La macchina da presa del giornalista Filippo Vendemmiati (È stato morto un ragazzo su Federico Aldrovandi, Non mi avete convinto su Pietro Ingrao, a Venezia rispettivamente nel 2010 e 2012) si adatta agli spazi angusti del carcere e ad un set non modificabile e di risulta. Si conforma con rispetto alla sua luce artificiale, alla fissità delle postazioni, alla ripetitività di macchine e movimenti manuali. Dà la parola solo alle persone coinvolte, evitando accuratamente di descrivere i motivi della detenzione, e nominando tutti i coinvolti solo nei titoli di coda, per tendere alla maggior astrazione possibile ed evitare (pre)giudizi. Senza tirare in ballo le istituzioni, solo i sindacati sono evocati in un dialogo, poi da una scritta su una felpa. I dialoghi hanno un sapore non estemporaneo né casuale ma neppure troppo artefatto, grazie alla profonda umanità delle persone intervistate.
Accanto a loro, gli strumenti di lavoro, dal più piccolo al più grande: si ragiona delle dimensioni delle viti e ci si scervella sull'esploso (la rappresentazione grafica che scompone la macchina nei dettagli), l'ingrassaggio dei pezzi, la rifinitura di una punta metallica. Dalle viti alla vita, come dice il sottotitolo, dimensione esistenziale e pratica s'incontrano e interagiscono; lavoro e costruzione di sé appaiono ambiti vicini, accomunati dal richiedere pazienza, umiltà, intelligenza. I tradizionali simboli di un impiego - la busta paga, l'indumento col logo aziendale, la pausa caffè, l'ingresso e l'uscita - acquistano luce nuova, in questa documentazione di un esempio virtuoso che ci si augura sia presto adottato da altre realtà imprenditoriali. Il dialetto esuberante dei seniores che ricorda le locuzioni colorite di Pier Luigi Bersani («la testa non è il distanziale per le orecchie!») spezzano la monotonia mentre le musiche dei Têtes de Bois trasfigurano la linea di produzione in un contesto sacro; in effetti i tutor parlano del lavoro quasi come di una religione e i detenuti come un'alternativa esistenziale che ha del miracoloso.
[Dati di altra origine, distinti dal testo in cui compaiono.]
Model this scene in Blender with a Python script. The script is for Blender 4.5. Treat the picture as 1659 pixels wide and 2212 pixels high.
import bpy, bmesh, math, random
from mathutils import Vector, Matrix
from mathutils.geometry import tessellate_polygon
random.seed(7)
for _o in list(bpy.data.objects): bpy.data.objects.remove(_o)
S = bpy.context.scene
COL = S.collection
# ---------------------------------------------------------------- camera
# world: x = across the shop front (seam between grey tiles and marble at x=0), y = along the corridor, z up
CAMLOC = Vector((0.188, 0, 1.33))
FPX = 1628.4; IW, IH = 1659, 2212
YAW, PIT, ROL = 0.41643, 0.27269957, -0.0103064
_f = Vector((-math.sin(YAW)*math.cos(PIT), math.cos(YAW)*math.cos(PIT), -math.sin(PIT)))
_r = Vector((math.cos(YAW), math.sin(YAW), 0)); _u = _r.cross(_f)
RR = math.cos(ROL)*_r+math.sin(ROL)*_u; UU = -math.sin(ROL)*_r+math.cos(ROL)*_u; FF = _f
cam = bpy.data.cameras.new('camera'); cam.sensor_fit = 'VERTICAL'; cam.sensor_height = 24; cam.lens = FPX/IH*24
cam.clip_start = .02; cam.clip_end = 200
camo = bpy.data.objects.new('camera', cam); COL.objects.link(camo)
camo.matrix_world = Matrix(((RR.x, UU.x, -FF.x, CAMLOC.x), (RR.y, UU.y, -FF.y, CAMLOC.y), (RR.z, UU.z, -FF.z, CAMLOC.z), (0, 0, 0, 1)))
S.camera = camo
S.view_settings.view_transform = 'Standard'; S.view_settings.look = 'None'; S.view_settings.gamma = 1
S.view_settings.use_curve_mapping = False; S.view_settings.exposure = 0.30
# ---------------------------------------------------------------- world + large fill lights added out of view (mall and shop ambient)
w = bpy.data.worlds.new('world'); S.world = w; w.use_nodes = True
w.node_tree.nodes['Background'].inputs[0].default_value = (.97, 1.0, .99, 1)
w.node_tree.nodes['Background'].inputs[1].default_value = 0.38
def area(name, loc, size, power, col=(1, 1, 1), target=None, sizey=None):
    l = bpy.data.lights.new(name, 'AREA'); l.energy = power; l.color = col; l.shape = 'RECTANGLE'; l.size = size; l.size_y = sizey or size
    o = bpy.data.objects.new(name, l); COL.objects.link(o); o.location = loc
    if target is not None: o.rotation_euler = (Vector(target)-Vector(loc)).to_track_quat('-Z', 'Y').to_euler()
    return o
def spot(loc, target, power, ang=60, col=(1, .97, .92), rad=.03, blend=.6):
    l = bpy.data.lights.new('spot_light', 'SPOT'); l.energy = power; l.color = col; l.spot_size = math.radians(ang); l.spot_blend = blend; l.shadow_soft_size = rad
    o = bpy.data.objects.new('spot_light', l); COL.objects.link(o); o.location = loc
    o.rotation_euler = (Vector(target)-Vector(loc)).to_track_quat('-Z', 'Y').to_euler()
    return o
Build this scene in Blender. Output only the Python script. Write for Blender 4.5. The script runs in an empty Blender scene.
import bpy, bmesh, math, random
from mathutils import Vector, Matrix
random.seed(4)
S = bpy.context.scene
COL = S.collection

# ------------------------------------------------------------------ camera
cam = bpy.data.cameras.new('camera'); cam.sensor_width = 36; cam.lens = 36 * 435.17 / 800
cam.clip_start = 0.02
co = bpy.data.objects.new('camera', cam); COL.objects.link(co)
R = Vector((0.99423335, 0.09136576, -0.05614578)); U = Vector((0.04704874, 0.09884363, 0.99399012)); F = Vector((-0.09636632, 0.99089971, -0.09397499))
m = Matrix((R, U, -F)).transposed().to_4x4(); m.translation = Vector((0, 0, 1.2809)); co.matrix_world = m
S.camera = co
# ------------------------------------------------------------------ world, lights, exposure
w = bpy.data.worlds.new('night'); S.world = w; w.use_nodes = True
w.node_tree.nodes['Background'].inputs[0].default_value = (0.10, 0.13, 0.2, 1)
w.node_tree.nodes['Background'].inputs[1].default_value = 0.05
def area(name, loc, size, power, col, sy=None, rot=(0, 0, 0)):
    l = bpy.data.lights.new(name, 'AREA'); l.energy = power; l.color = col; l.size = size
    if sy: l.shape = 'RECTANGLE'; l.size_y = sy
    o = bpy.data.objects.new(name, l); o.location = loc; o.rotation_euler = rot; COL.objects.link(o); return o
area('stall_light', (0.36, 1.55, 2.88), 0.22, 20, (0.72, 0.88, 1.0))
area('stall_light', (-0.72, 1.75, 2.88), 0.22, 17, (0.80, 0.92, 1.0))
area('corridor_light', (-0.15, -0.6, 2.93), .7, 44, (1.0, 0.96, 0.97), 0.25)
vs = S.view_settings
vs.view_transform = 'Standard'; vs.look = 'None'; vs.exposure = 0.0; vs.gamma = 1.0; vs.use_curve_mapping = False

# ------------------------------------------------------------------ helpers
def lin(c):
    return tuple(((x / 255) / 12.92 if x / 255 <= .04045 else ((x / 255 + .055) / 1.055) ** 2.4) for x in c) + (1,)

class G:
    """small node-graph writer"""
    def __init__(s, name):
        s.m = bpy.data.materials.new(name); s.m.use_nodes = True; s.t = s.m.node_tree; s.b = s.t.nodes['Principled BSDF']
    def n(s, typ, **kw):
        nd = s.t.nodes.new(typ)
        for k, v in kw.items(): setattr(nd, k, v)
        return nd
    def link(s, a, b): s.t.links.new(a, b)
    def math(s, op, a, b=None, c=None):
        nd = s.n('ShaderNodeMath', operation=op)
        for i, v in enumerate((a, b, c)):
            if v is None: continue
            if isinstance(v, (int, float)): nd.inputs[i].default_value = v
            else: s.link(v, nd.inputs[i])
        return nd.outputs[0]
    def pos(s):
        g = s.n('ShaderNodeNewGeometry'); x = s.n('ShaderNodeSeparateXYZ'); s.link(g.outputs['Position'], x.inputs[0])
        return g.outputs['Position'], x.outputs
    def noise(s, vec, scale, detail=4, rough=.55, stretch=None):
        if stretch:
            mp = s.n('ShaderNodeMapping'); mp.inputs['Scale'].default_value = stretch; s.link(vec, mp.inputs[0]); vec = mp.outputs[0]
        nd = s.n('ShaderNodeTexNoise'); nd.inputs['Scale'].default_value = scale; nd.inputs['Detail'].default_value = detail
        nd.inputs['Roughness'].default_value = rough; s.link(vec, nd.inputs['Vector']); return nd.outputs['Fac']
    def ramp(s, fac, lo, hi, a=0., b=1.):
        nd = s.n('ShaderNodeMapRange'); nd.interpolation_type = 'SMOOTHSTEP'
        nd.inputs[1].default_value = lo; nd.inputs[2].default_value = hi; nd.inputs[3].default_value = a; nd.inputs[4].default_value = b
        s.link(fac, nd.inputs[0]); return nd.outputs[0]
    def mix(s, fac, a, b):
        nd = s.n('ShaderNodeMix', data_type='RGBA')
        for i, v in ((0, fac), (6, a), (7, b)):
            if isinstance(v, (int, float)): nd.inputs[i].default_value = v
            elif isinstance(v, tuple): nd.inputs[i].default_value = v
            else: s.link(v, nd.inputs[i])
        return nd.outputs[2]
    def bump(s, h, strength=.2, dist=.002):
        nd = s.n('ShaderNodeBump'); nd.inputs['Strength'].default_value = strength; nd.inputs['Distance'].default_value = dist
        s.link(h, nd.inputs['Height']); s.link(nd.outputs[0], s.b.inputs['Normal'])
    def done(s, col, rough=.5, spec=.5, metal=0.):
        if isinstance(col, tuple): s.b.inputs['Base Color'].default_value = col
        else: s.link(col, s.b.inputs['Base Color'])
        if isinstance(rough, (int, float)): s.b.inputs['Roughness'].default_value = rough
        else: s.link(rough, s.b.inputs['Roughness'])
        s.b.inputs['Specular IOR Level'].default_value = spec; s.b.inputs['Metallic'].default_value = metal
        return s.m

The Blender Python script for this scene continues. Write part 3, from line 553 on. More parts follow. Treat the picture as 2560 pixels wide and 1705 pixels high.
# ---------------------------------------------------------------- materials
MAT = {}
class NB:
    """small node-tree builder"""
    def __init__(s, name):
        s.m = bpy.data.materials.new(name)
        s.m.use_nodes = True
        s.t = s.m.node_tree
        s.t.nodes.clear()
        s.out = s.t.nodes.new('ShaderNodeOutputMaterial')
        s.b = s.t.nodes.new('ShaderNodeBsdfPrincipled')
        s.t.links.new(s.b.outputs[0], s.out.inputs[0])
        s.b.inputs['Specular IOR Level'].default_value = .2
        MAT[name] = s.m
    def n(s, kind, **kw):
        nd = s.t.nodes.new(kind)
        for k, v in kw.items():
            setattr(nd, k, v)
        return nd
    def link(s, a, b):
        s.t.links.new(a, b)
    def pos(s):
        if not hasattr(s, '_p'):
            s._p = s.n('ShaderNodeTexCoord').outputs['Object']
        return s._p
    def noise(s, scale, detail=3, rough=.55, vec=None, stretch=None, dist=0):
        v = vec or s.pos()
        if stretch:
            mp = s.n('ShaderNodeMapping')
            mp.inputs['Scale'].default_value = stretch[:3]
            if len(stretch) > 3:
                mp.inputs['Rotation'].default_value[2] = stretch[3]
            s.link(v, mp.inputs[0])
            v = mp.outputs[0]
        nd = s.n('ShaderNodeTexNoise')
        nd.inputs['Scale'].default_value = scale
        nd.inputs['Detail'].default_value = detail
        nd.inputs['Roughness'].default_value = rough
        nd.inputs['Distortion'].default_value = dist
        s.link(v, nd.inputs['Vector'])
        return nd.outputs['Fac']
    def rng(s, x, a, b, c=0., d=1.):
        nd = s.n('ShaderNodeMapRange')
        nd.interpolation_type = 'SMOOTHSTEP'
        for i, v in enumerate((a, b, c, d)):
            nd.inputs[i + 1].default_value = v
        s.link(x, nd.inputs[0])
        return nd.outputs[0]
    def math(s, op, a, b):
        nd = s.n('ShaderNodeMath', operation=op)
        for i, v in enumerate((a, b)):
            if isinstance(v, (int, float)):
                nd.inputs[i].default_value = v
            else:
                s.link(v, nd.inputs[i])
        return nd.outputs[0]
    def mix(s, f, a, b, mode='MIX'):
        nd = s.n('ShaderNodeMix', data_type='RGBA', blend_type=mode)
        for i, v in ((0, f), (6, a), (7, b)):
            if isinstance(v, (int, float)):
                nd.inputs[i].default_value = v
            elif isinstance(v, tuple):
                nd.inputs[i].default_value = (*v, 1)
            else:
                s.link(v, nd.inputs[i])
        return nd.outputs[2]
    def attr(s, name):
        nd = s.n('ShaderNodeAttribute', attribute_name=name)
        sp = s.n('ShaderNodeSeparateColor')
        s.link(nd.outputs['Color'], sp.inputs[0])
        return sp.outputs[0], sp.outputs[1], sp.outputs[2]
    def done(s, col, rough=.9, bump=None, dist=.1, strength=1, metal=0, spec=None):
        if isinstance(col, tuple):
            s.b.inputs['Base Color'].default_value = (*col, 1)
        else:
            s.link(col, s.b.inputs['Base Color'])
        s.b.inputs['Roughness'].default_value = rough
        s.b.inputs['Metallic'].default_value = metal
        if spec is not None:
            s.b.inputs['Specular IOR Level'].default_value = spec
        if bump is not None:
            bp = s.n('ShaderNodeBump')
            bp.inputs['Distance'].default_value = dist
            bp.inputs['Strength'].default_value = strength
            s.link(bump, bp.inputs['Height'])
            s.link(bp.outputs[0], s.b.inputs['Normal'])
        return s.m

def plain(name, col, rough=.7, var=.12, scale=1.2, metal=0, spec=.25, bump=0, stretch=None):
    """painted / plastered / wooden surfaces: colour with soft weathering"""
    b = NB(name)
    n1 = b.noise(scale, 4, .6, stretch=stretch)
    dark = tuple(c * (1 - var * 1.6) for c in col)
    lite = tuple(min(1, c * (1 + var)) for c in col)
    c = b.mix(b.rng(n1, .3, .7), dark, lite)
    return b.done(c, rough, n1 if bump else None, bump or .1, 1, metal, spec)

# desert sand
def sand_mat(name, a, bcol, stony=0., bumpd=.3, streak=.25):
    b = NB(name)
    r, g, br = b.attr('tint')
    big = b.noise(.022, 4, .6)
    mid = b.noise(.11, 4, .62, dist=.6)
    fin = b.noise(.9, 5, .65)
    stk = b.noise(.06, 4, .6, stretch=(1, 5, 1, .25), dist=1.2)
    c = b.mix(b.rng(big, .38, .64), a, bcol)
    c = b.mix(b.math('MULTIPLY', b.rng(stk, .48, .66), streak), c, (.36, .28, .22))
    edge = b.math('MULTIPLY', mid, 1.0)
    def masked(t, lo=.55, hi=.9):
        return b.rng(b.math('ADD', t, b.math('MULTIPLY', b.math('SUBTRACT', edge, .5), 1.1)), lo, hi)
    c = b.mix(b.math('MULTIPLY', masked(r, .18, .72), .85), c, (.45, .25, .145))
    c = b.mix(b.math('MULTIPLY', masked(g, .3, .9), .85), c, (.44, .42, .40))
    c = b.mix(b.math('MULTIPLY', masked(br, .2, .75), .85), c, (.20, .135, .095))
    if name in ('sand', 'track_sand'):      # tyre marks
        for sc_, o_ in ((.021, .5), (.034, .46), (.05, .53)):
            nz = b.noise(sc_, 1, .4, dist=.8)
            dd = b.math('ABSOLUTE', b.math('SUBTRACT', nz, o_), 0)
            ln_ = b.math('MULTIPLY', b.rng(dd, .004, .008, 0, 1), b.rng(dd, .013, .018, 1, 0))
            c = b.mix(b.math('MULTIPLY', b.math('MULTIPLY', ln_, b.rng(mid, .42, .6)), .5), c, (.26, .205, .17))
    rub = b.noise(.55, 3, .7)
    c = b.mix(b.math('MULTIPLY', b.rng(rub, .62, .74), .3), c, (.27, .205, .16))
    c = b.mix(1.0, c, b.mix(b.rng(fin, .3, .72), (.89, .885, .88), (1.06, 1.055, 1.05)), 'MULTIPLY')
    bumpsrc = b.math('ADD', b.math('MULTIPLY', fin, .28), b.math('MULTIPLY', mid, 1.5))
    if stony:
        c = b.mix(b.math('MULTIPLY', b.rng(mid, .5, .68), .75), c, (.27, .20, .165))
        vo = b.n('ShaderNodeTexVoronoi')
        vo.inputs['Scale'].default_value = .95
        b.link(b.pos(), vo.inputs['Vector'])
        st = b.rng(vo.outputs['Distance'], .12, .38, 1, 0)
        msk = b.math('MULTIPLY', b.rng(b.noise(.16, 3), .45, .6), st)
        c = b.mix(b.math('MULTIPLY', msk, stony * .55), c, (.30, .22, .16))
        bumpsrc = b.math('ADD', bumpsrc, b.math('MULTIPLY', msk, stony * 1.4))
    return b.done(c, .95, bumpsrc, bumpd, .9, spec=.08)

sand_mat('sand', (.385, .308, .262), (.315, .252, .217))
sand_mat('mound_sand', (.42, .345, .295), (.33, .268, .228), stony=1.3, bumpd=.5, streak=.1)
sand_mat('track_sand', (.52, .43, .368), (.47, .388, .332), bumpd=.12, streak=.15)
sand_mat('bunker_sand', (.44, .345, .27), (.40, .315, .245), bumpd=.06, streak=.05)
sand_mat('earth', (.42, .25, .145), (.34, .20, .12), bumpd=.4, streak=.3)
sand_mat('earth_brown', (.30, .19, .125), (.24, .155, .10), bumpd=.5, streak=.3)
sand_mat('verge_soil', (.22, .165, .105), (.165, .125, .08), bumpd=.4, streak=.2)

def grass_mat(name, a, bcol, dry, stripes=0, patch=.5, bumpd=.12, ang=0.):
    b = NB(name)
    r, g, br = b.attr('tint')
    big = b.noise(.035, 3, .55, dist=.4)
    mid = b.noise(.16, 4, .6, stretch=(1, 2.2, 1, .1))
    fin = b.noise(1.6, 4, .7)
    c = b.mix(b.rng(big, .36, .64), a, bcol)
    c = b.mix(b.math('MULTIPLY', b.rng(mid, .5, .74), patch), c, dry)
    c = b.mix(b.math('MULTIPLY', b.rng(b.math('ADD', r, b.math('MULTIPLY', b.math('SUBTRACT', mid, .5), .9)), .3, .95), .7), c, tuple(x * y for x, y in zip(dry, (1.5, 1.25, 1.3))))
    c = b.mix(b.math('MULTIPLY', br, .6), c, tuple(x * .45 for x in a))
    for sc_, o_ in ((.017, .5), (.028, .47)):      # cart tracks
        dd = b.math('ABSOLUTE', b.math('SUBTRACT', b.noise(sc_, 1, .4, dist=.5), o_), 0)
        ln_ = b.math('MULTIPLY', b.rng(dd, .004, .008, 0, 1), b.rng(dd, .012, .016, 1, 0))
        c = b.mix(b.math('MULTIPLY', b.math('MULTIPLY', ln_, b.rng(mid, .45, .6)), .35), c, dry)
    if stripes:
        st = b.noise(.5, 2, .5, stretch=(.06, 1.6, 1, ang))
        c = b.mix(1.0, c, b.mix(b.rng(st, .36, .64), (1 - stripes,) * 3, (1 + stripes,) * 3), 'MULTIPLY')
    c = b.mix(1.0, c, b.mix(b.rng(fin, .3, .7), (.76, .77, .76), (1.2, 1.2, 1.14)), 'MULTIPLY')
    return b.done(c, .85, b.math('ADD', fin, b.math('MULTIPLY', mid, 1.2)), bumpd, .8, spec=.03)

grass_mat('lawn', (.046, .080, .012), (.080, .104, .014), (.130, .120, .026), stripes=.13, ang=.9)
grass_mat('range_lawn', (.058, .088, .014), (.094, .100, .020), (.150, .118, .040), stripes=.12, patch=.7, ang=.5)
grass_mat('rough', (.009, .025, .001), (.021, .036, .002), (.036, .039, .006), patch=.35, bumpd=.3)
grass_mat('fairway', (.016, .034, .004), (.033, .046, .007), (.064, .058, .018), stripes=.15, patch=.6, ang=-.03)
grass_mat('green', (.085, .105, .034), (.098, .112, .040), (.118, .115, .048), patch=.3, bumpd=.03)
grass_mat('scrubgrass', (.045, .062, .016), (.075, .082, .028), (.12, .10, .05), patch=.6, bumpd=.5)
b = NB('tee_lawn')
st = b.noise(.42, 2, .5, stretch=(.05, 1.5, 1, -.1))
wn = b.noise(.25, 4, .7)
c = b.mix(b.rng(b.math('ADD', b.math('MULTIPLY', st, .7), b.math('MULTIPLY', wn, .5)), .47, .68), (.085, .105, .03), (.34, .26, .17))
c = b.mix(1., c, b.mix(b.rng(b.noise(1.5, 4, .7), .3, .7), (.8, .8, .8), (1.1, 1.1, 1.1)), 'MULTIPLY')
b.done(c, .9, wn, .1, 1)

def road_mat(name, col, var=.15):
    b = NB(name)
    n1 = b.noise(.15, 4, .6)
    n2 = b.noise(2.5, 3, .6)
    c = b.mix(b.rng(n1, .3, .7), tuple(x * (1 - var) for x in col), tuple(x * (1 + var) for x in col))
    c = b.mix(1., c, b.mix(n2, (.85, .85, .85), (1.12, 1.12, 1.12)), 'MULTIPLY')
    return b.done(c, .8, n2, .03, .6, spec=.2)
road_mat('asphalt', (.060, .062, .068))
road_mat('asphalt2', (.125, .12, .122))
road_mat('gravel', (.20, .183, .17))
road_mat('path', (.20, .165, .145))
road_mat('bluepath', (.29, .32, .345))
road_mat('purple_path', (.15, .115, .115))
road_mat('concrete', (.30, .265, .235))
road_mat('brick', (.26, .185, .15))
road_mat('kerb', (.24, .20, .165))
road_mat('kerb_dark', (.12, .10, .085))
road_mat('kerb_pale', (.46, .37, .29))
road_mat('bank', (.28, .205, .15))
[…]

Partendo dall'idea semplice ed efficace del titolo, Meno male è lunedì trasmette - anche a chi non è stato costretto per anni a vivere in cella per 22 ore al giorno - la gratificante inversione, per i detenuti, tra il ritmo lavorativo settimanale degli occupati "normali" e il fine settimana di non attività. Nobilitando l'uomo che lavora.